Bayer: Der zeigt sich in den sehr schmerzhaften Beschreibungen, wie sie den Schmerz der wiederkehrenden Verletzungen durch die Mutter verborgen hat, um am Leben teilzunehmen. Zum Beispiel wurde sie trotz schwerer innerer Verletzungen noch fröhlich auf einer Geburtstagsfeier kurz vor ihrem Tod fotografiert, mit verschmiertem Schokoladenkuchen-Mund.
taz: Sie zeigen das reale Leben Yagmurs und gleichzeitig ein fiktionales, das sie hätte führen können, wenn sie überlebt hätte. Ist das ein Entgegenstemmen gegen das Unrecht dieses Todes, wenn auch nur filmisch?
Bayer: Ja, es ist ein Entgegenstemmen sowohl aus unserer Sicht als Beobachter als auch ein Entgegenstemmen des Kindes, das auf seinem Recht beharrt, unversehrt an Körper und Seele aufwachsen zu können. Sie durchlebt in den Sekunden ihres Todes ein ganzes Leben: Sie findet Freunde, sie geht zur Schule, sie ist bei einer Party.
taz: Warum gibt es so viele Darstellerinnen für Yagmur im Film?

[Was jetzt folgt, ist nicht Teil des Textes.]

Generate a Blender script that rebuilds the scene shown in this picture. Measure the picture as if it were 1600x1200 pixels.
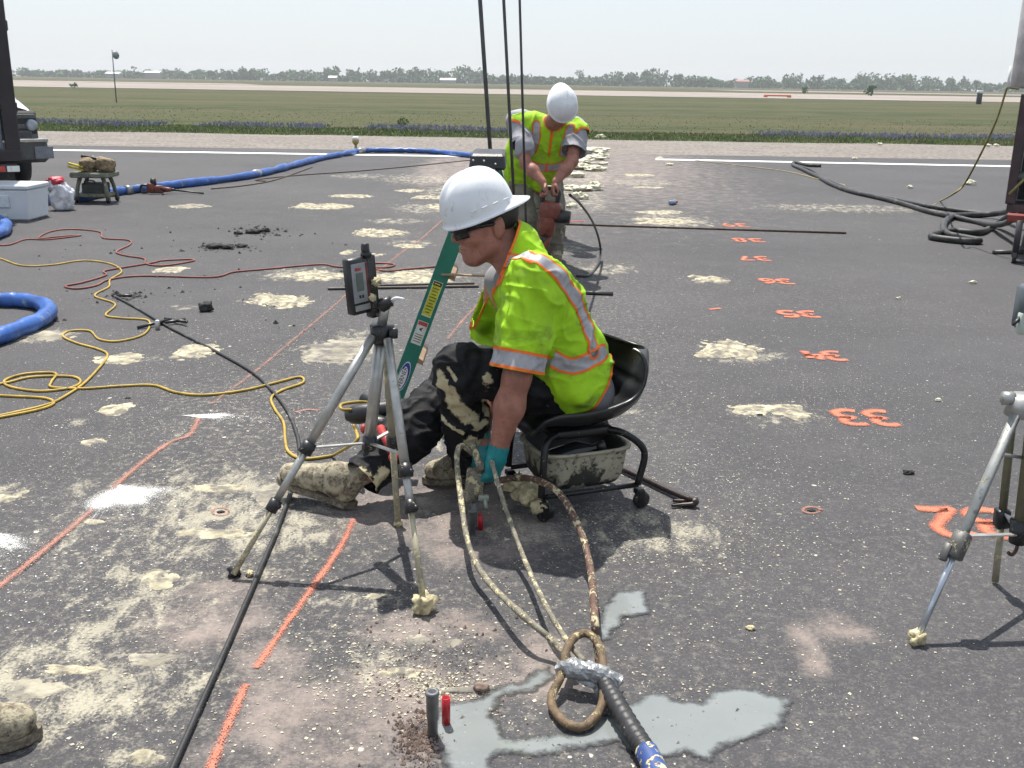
import bpy, bmesh, math, random
import numpy as np
from mathutils import Vector, Matrix
from mathutils.bvhtree import BVHTree

scene = bpy.context.scene
for o in list(bpy.data.objects):
    bpy.data.objects.remove(o)
random.seed(7)
RNG = np.random.RandomState(11)

# ------------------------------------------------------------------ camera
CAM_H = 1.65
PITCH = math.atan(472 / 1600)
ROLL = 0.0155
_F = np.array([0, math.cos(PITCH), -math.sin(PITCH)])
_R0 = np.array([1.0, 0, 0]); _U0 = np.array([0, math.sin(PITCH), math.cos(PITCH)])
_R = _R0 * math.cos(ROLL) + _U0 * math.sin(ROLL)
_U = -_R0 * math.sin(ROLL) + _U0 * math.cos(ROLL)
_C = np.array([0, 0, CAM_H])
cam = bpy.data.cameras.new('camera'); cam_o = bpy.data.objects.new('camera', cam)
scene.collection.objects.link(cam_o)
cam.sensor_width = 36; cam.lens = 36; cam.clip_start = 0.05; cam.clip_end = 6000
M = Matrix.Identity(4)
for i in range(3):
    M[i][0] = _R[i]; M[i][1] = _U[i]; M[i][2] = -_F[i]; M[i][3] = _C[i]
cam_o.matrix_world = M
scene.camera = cam_o

# ------------------------------------------------------------------ light
SUN_EL = math.radians(66)
_az = np.array([-0.32, 0.947]); _az = _az / np.linalg.norm(_az)      # towards the sun, seen from above
SUN = np.array([_az[0] * math.cos(SUN_EL), _az[1] * math.cos(SUN_EL), math.sin(SUN_EL)])
world = bpy.data.worlds.new('World'); scene.world = world; world.use_nodes = True
wn = world.node_tree.nodes; wl = world.node_tree.links
sky = wn.new('ShaderNodeTexSky'); sky.sky_type = 'NISHITA'; sky.sun_disc = False
sky.sun_elevation = SUN_EL; sky.sun_rotation = math.atan2(_az[0], _az[1])
sky.altitude = 0; sky.air_density = 1.0; sky.dust_density = 1.5; sky.ozone_density = 1.0
veil = wn.new('ShaderNodeMix'); veil.data_type = 'RGBA'; veil.inputs[0].default_value = 0.68          # thin even veil of high haze over the whole sky
wl.new(sky.outputs[0], veil.inputs[6]); veil.inputs[7].default_value = (5.9, 6.35, 6.9, 1)
world.cycles.sampling_method = 'NONE'
wl.new(veil.outputs[2], wn['Background'].inputs[0]); wn['Background'].inputs[1].default_value = 0.10
sl = bpy.data.lights.new('sun', 'SUN'); sl.energy = 4.6; sl.angle = math.radians(0.6); sl.color = (1.0, 0.955, 0.88)
so = bpy.data.objects.new('sun', sl); scene.collection.objects.link(so)
so.rotation_euler = Vector(-SUN).to_track_quat('-Z', 'Y').to_euler(); so.location = (-6, 18, 40)
scene.view_settings.view_transform = 'Standard'; scene.view_settings.look = 'None'
scene.view_settings.gamma = 1; scene.view_settings.use_curve_mapping = False
scene.view_settings.exposure = 0.55
scene.render.engine = 'CYCLES'
scene.cycles.volume_bounces = 0
scene.cycles.use_light_tree = False
scene.cycles.caustics_reflective = False
scene.cycles.caustics_refractive = False
scene.cycles.max_bounces = 4
scene.cycles.diffuse_bounces = 2
scene.cycles.use_adaptive_sampling = True
scene.cycles.adaptive_threshold = 0.03
scene.cycles.transparent_max_bounces = 6

# ------------------------------------------------------------------ measuring
KY = CAM_H / 1.55
def _ray(px, py): return _F * 1600 + _R * (px - 800) + _U * (600 - py)
def G(px, py, z=0.0):
    """point of the level plane z that the photograph shows at (px, py)"""
    d = _ray(px, py); return _C + d * ((z - CAM_H) / d[2])
def P(px, py, Y):
    """point at distance Y (in units of camera height / 1.55) shown at (px, py)"""
    d = _ray(px, py); return _C + d * (Y * KY / d[1])
def unit(v): v = np.asarray(v, float); return v / (np.linalg.norm(v) + 1e-12)
def A(*v): return np.array(v, float)

# ------------------------------------------------------------------ noise
def _hash(ix, iy, iz):
    n = (ix.astype(np.int64) * 374761393 + iy.astype(np.int64) * 668265263 + iz.astype(np.int64) * 2147483647) & 0xffffffff
    n = ((n ^ (n >> 13)) * 1274126177) & 0xffffffff
    n = (n ^ (n >> 16)) & 0xffffffff
    return n / 4294967295.0
def vnoise(p):
    p = np.asarray(p, float); i = np.floor(p).astype(np.int64); f = p - i; f = f * f * (3 - 2 * f)
    r = 0
    for dx in (0, 1):
        for dy in (0, 1):
            for dz in (0, 1):
                w = (f[..., 0] if dx else 1 - f[..., 0]) * (f[..., 1] if dy else 1 - f[..., 1]) * (f[..., 2] if dz else 1 - f[..., 2])
                r = r + w * _hash(i[..., 0] + dx, i[..., 1] + dy, i[..., 2] + dz)
    return r * 2 - 1
def fbm(p, oct=4):
    p = np.asarray(p, float); r = 0; a = 0.5
    for k in range(oct):
        r = r + a * vnoise(p * (2 ** k) + 17.3 * k); a *= 0.5
    return r

# ------------------------------------------------------------------ objects
COL = scene.collection
WLOC = {}
XF = [None]                                                            # optional turn applied while a thing is built
def turn(pivot, ang):
    c, s = math.cos(ang), math.sin(ang); R = np.array([[c, -s, 0], [s, c, 0], [0, 0, 1.0]]); pv = np.asarray(pivot, float)
    XF[0] = lambda v: (v - pv) @ R.T + pv
def thing(name, base, label, cat, group=None):
    o = bpy.data.objects.new(name, None); COL.objects.link(o)
    o.empty_display_size = 0.1
    o.location = base; WLOC[o.name] = np.array(base, float)
    o['label'] = label; o['category'] = cat
    if group: o['group'] = group
    return o
def tag(o, label, cat, group=None):
    o['label'] = label; o['category'] = cat
    if group: o['group'] = group
    return o
def obj(name, geo, mat, parent=None, smooth=True, attrs=None, base=None):
    """geo = (verts, faces) in world coordinates -> ONE mesh object"""
    v, f = geo[0], geo[1]
    v = np.asarray(v, float)
    if XF[0] is not None: v = XF[0](v)
    if parent is not None: b = WLOC[parent.name]
    elif base is not None: b = np.asarray(base, float)
    else: b = np.array([v[:, 0].mean(), v[:, 1].mean(), v[:, 2].min()])
    me = bpy.data.meshes.new(name)
    me.from_pydata((v - b).tolist(), [], f.tolist() if isinstance(f, np.ndarray) else [list(map(int, q)) for q in f])
    mats = mat if isinstance(mat, (list, tuple)) else [mat]
    for m in mats: me.materials.append(m)
    if len(geo) > 2 and geo[2] is not None and len(mats) > 1:
        me.polygons.foreach_set('material_index', np.asarray(geo[2], np.int32))
    if smooth: me.polygons.foreach_set('use_smooth', np.ones(len(me.polygons), bool))
    if attrs:
        for k, a in attrs.items():
            at = me.attributes.new(k, 'FLOAT', 'POINT'); at.data.foreach_set('value', np.asarray(a, np.float32))
    me.update()
    o = bpy.data.objects.new(name, me); COL.objects.link(o)
    if parent is not None:
        o.parent = parent; WLOC[o.name] = b
    else:
        o.location = b; WLOC[o.name] = b
    return o
def struct(name, geo, mat, **k):
    o = obj(name, geo, mat, base=(0, 0, 0), **k); o['kind'] = 'structure'; return o
def solid(o, t, off=-1):
    m = o.modifiers.new('solid', 'SOLIDIFY'); m.thickness = t; m.offset = off; return o
def bevel(o, w, seg=2):
    m = o.modifiers.new('bev', 'BEVEL'); m.width = w; m.segments = seg; m.limit_method = 'ANGLE'; m.angle_limit = math.radians(40); return o
def copy_tree(o, parent=None):
    c = o.copy(); COL.objects.link(c); c.parent = parent
    for ch in list(o.children): copy_tree(ch, c)
    return c

class MB:
    """collects shapes that make ONE part"""
    def __init__(s): s.v = []; s.f = []; s.m = []; s.n = 0
    def add(s, geo, mi=0):
        v, f = geo[0], geo[1]
        s.v.append(np.asarray(v, float)); s.f += [[int(i) + s.n for i in q] for q in f]
        s.m += [mi] * len(f); s.n += len(v); return s
    def geo(s): return np.vstack(s.v), s.f, s.m
def frame(d, up=(0, 0, 1)):
    d = unit(d); up = np.asarray(up, float)
    if abs(d @ unit(up)) > 0.98: up = A(0, 1, 0.1)
    x = unit(np.cross(up, d)); return x, np.cross(d, x), d
def spline(pts, n=8):
    p = [np.asarray(q, float) for q in pts]; p = [2 * p[0] - p[1]] + p + [2 * p[-1] - p[-2]]; out = []
    for i in range(1, len(p) - 2):
        for k in range(n):
            t = k / n
            out.append(0.5 * (2 * p[i] + (p[i + 1] - p[i - 1]) * t + (2 * p[i - 1] - 5 * p[i] + 4 * p[i + 1] - p[i + 2]) * t * t + (-p[i - 1] + 3 * p[i] - 3 * p[i + 1] + p[i + 2]) * t ** 3))
    out.append(p[-2]); return np.array(out)
def tube(path, r, n=8, cap=True, flat=None):
    path = np.asarray(path, float); m = len(path)
    r = np.full(m, r) if np.isscalar(r) else np.interp(np.linspace(0, 1, m), np.linspace(0, 1, len(r)), r)
    T = np.gradient(path, axis=0); T /= np.linalg.norm(T, axis=1)[:, None] + 1e-12
    x, y, _ = frame(T[0]); V = []; a = np.arange(n) * 2 * math.pi / n
    for i in range(m):
        x = unit(x - T[i] * (x @ T[i])); y = np.cross(T[i], x)
        V.append(path[i] + r[i] * (np.outer(np.cos(a), x) + np.outer(np.sin(a), y)))
    V = np.vstack(V); F = []
    for i in range(m - 1):
        for k in range(n):
            F.append([i * n + k, i * n + (k + 1) % n, (i + 1) * n + (k + 1) % n, (i + 1) * n + k])
    if cap:
        F.append(list(range(n))[::-1]); F.append([(m - 1) * n + k for k in range(n)])
    return V, F
def cyl(a, b, r, r2=None, n=14): return tube([a, b], [r, r if r2 is None else r2], n)
def lathe(prof, c, axis=(0, 0, 1), n=24):
    """prof = [(r, h)...] about axis through c"""
    x, y, d = frame(axis); a = np.arange(n) * 2 * math.pi / n; V = []; F = []
    for r, h in prof:
        V.append(np.asarray(c) + d * h + r * (np.outer(np.cos(a), x) + np.outer(np.sin(a), y)))
    m = len(prof)
    for i in range(m - 1):
        for k in range(n): F.append([i * n + k, i * n + (k + 1) % n, (i + 1) * n + (k + 1) % n, (i + 1) * n + k])
    F.append(list(range(n))[::-1]); F.append([(m - 1) * n + k for k in range(n)])
    return np.vstack(V), F
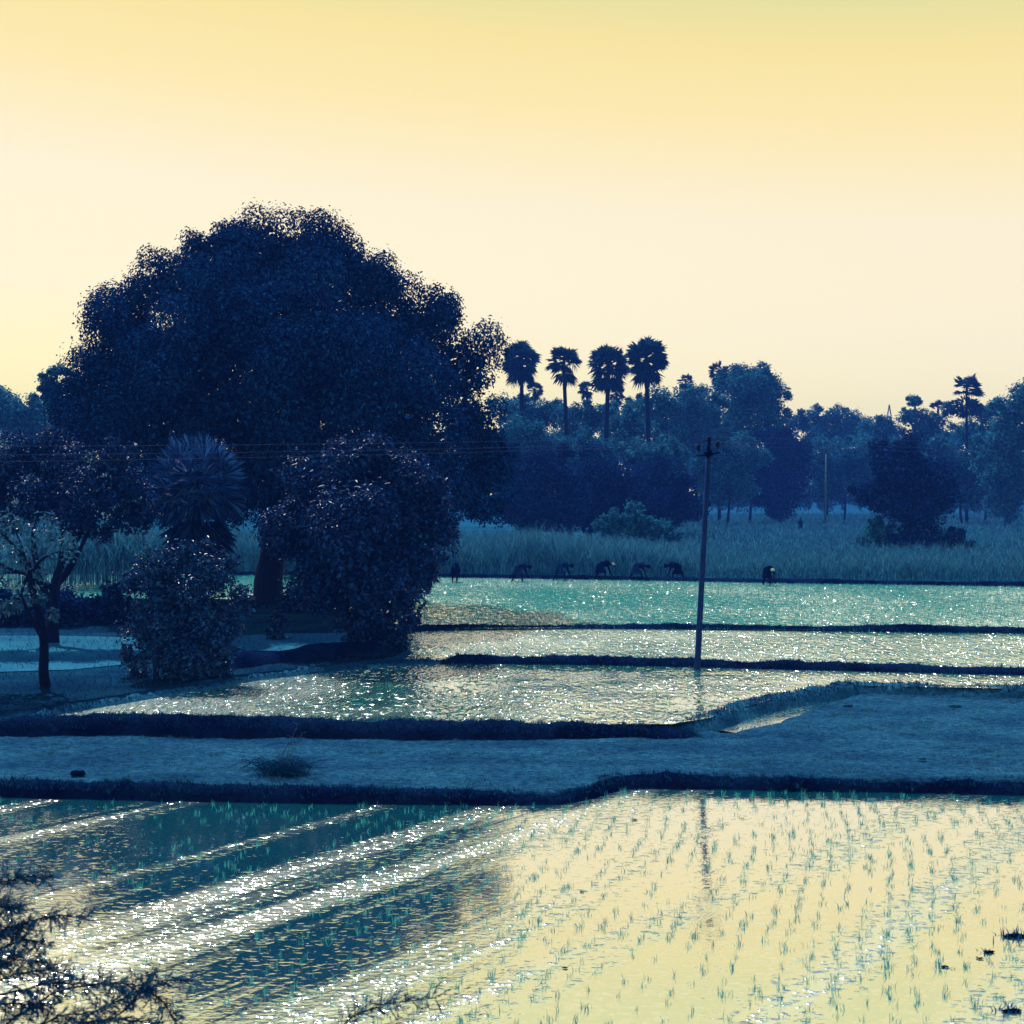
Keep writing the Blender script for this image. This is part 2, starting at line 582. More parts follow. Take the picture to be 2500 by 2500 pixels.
def trough(x, y):
    d2 = np.full(np.shape(x), 1e9)
    for k, q in enumerate(dc):
        wd = .42 * (.45 + .55 * math.sin(PI * (k + 3) / (len(dc) + 5)) ** .5)
        d2 = np.minimum(d2, ((x - q[0]) ** 2 + (y - q[1]) ** 2) / wd ** 2)
    return .10 * np.exp(-d2 ** 2)


Zg = dry_z(X, Yg) - trough(X, Yg) + R.normal(size=X.shape) * .006
vg = np.stack([X, Yg, Zg], -1)
skirt = vg[:, :1] + np.array([0, -.12, -.3])
vg = np.concatenate([skirt, vg], 1)
mm = vg.shape[1]
i, j = np.meshgrid(np.arange(len(xs) - 1), np.arange(mm - 1), indexing='ij')
struct(G().add(vg.reshape(-1, 3), np.stack([i * mm + j, (i + 1) * mm + j, (i + 1) * mm + j + 1, i * mm + j + 1], -1).reshape(-1, 4)).build('field', M['dry'], smooth=True))
dry_o = np.concatenate([np.stack([xs, y0 + .05], -1), np.stack([xs, y1], -1)[::-1]])
fb = np.array(front); fb[:, 1] += .02
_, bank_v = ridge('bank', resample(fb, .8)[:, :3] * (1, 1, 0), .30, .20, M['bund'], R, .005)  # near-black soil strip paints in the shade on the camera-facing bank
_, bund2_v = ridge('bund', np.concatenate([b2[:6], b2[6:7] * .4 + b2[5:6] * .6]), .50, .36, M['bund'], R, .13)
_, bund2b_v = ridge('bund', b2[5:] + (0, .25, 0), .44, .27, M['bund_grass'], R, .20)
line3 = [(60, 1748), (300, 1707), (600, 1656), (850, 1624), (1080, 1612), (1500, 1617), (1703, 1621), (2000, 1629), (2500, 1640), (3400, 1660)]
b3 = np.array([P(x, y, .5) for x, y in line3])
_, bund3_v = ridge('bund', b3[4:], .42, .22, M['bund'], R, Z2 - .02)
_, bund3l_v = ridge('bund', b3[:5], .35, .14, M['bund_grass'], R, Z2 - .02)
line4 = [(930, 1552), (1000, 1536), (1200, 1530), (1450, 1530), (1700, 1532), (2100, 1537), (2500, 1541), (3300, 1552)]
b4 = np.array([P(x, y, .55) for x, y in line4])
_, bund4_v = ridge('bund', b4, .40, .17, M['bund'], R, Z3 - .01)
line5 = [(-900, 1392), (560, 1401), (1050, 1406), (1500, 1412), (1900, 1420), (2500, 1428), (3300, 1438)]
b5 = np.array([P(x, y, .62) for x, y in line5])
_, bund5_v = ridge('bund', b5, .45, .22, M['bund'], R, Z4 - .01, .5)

flat = lambda pts, z: [np.array([p[0], p[1], z]) for p in pts]
pond2 = flat(b3, Z2) + flat(b2[::-1], Z2)
sheet('water', pond2, M['pond2'])
pond3 = [P(x, y, Z3) for x, y in [(880, 1600), (930, 1550), (1000, 1538), (1450, 1533), (2100, 1540), (2500, 1544), (3300, 1555), (3400, 1662), (2500, 1642), (2000, 1631), (1703, 1623), (1080, 1614), (940, 1619)]]
sheet('water', pond3, M['pond3'])
pond4 = [P(x, y, Z4) for x, y in [(-900, 1394), (560, 1402), (1050, 1407), (1500, 1413), (1900, 1421), (2500, 1429), (3300, 1439), (3300, 1554), (2500, 1543), (2100, 1539), (1450, 1532), (1000, 1537), (930, 1552), (780, 1470), (540, 1462), (-900, 1452)]]
sheet('water', pond4, M['pond4'])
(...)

Bayer: Es gibt Auflagen für die Arbeit mit Kindern vor der Kamera, deswegen musste die Rolle mehrfach besetzt werden. Wir hatten immer mehrere Kinder am Set, sodass wir zu jedem Zeitpunkt, wenn eines der Kinder gerade eine Auszeit brauchte, sagen konnten: Pause. Außerdem zeigen wir Yagmur ja vom Baby bis zur 18-Jährigen – unsere jüngste Darstellerin war acht Monate alt und die älteste 22 Jahre.
taz: Wie viel wussten die Kinder jeweils über die Geschichte der echten Yagmur?
Bayer: Wir hatten für die verschiedenen Kinder je nach Alter eine kindgerechte Erklärung. Gerade für die Darstellerinnen in Szenen, in denen zur Darstellung von Gewalt kommt, gab es die Lesart: Das ist Spektakel, das ist ein Spiel. Wir haben, das mag sich skurril anhören, oft gelacht. Das Filmblut, das im Haar klebt, riecht zum Beispiel nach Himbeere und wir haben daraus ein Fingerfarbenspiel gemacht.
taz: Bei der Erstaufführung des Films wird auch eine Cousine von Yagmur dabei sein. Haben Sie sich für den Film mit Yagmurs Umfeld ausgetauscht?
Bayer: Nein. Ich habe mich mit den öffentlich verfügbaren Informationen, etwa den Gerichtsakten, auseinandergesetzt. Natürlich gibt es genauso erzählwürdige Schicksale von Menschen in Yagmurs Umfeld und die Frage: Haben die Behörden ihre Pflicht erfüllt? Dazu äußern wir uns im Film nicht. Mich haben das Schicksal dieses Kindes und vor allem seine Empfindungen interessiert.
taz: Haben Sie ein Fazit?
Bayer: Diese unglaubliche Lebensfreude war etwas Positives in der dunklen Welt, in der sie lebte. Man kann viel besser für etwas Schützenswertes kämpfen, wenn man diesen positiven Sinn spüren kann. Ich hoffe, es ist gelungen, im Film den Hinweis zu geben, dass wir täglich mit sehr dunklen Welten in Kontakt kommen und es uns dann überlassen ist, Zivilcourage zu zeigen. Dass wir gerade in dieser Zeit, in der alle panisch um ihre Ressourcen kreisen, das aufeinander Achtgeben mehr ins Auge fassen.